Dopo lo scioglimento del governo a metà ottobre, sono state indette elezioni anticipate. Male il partito del primo ministro
REYKJAVIK - L'Islanda cambia strada: provati dall'inflazione, dalla perdita di potere di acquisto e dal caro alloggi, i 268.000 abitanti della Terra del Ghiaccio hanno bocciato alle elezioni il Partito dell'Indipendenza del primo ministro Bjarni Benediktsson, al governo dal 2021.
Gli elettori hanno premiato l'Alleanza socialdemocratica guidata da Kristrun Frostadottir, giovane ma agguerrita economista con un master a Yale che ha ottenuto il 20,8 per cento delle preferenze contro il 19,2 del partito del premier.
A metà ottobre Benediktsson ha sciolto il governo composto dal suo partito, dal movimento Sinistra-Verde e dal Partito del Progresso a causa delle divisioni all'interno della coalizione su un'ampia gamma di questioni, dalla politica estera ai richiedenti asilo e alla politica energetica. Il primo ministro ha convocato così elezioni anticipate ma ha ottenuto il risultato peggiore di sempre. Al terzo posto si è piazzato il Partito Liberale Riformista con il 15,8%.
"La gente vuole cambiamenti" - L'Alleanza socialdemocratica ha conquistato 15 dei 63 seggi del Parlamento, più che raddoppiando il suo punteggio rispetto al 2021, quando aveva solo sfiorato il 10%. "Sono estremamente orgogliosa di tutto il lavoro che abbiamo fatto. È evidente che la gente vuole vedere dei cambiamenti nel panorama politico", ha dichiarato Kristrun Frostadottir all'Afp quando i risultati hanno iniziato a essere chiari sabato sera.

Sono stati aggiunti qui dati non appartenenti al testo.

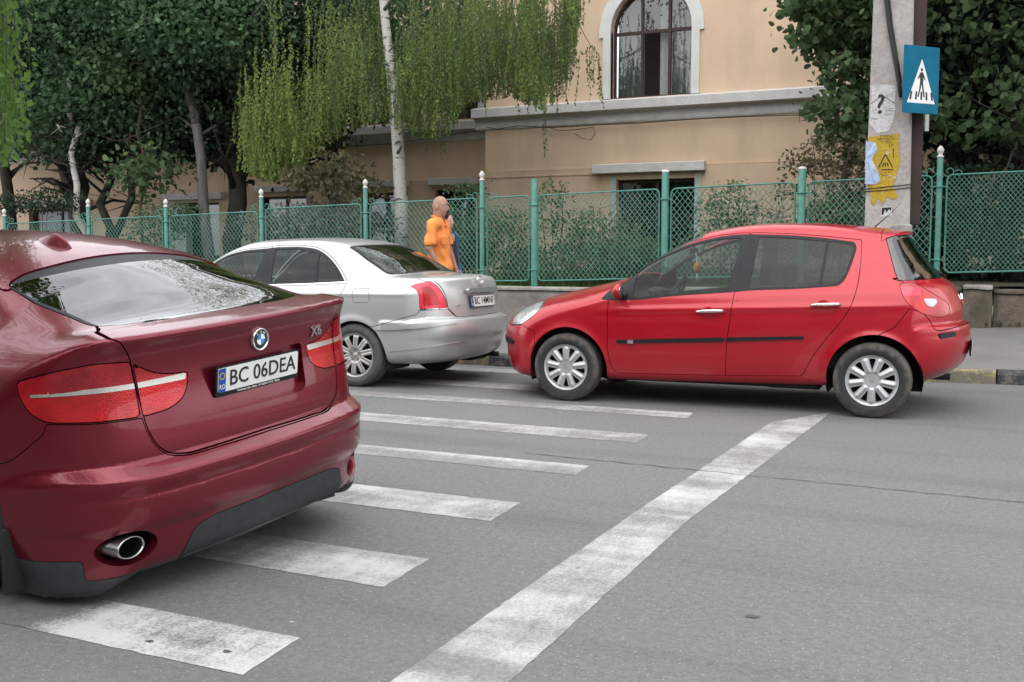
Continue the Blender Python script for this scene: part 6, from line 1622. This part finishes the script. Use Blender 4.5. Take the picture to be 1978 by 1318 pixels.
# lindens on the right
GL = 'linden trees at the right'
tree('linden_tree', 'round-leaved linden spreading over the fence left of the concrete pole', [(P(1640, 470, 16.0, .8), P(1650, 200, 16.1), .07, .05), (P(1650, 200, 16.1), P(1680, -60, 16.4), .05, .03)],
    [blob(1640, 40, 16, .80, .55), blob(1655, 130, 15.8, .50, .40), blob(1625, 215, 15.6, .48, .34), blob(1660, 265, 15.8, .45, .35), blob(1600, 20, 15.7, .55, .15), blob(1660, -30, 16, 1.1, .5), blob(1545, 78, 15.6, .30, .07), blob(1540, 18, 15.6, .25, .07)], 4600, .098, M_['leaf_linden'], M_['bark_brown'], .95, 'heart', seed=21, ntw=9, spread=.9, lo=.1, cl=7, csp=.12, group=GL)
tree('linden_tree', 'large linden whose lit lower twigs hang right of the crossing sign', [(P(1960, 480, 16.5, .8), P(1950, 80, 16.6), .17, .13)],
    [blob(1880, 232, 15.6, .9, .28), blob(1960, 215, 15.5, 1.1, .35), blob(1850, 20, 15.9, 1.2, .45), blob(1960, 70, 15.9, 1.2, .35), blob(2100, 160, 16.2, 1.6, 1.0), blob(1900, 150, 16.0, .8, .25), blob(1795, 205, 15.8, .35, .22), blob(1990, -30, 16, 1.6, .6)], 3600, .105, M_['leaf_linden'], M_['bark_dark'], .95, 'heart', seed=22, ntw=12, spread=1.6, lo=.3, cl=10, csp=.2, group=GL)
tree('linden_tree', 'deep shaded linden filling the dark corner behind the fence at the right', [(P(1850, 470, 18.5, .8), P(1860, 50, 18.6), .16, .13)],
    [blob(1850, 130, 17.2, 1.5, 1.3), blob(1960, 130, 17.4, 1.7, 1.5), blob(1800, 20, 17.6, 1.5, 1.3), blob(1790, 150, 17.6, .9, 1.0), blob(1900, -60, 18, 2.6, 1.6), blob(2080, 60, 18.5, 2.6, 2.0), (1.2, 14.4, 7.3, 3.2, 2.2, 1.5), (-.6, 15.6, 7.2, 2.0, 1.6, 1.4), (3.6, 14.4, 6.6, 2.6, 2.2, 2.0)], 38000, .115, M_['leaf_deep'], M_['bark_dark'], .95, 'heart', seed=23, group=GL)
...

In Islanda non c'è la cultura dei governi di minoranza, quindi ora i partiti cominceranno a negoziare alla ricerca di una coalizione di maggioranza: sembra probabile quella formata dall'Alleanza Socialdemocratica e dal Partito Liberale Riformista ma, avvertono i politologi, è difficile fare previsioni perché in Islanda il gioco delle alleanze è relativamente aperto.
Torna il tema dell'ingresso nell'Ue - La disfatta della maggioranza è di tali dimensioni che il movimento Verde-Sinistra, anche lui al governo, ha ottenuto solo il 2,3% dei voti, al di sotto della soglia di sbarramento del 5% necessaria per entrare in Parlamento.

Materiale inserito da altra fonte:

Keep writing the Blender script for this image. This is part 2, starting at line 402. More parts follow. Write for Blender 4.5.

Nonostante abbia causato la caduta del governo, l'immigrazione non è stata, però, una questione dirimente per gli elettori in un Paese in cui un residente su cinque è di origine straniera. A scaldare i cuori degli islandesi sono invece le questioni economiche. E per la prima volta in più di un decennio, sembra tornato alla ribalta della campagna elettorale anche il tema dell'ingresso nell'Unione Europea, con il sostegno pubblico all'adesione che ha raggiunto il 45 per cento.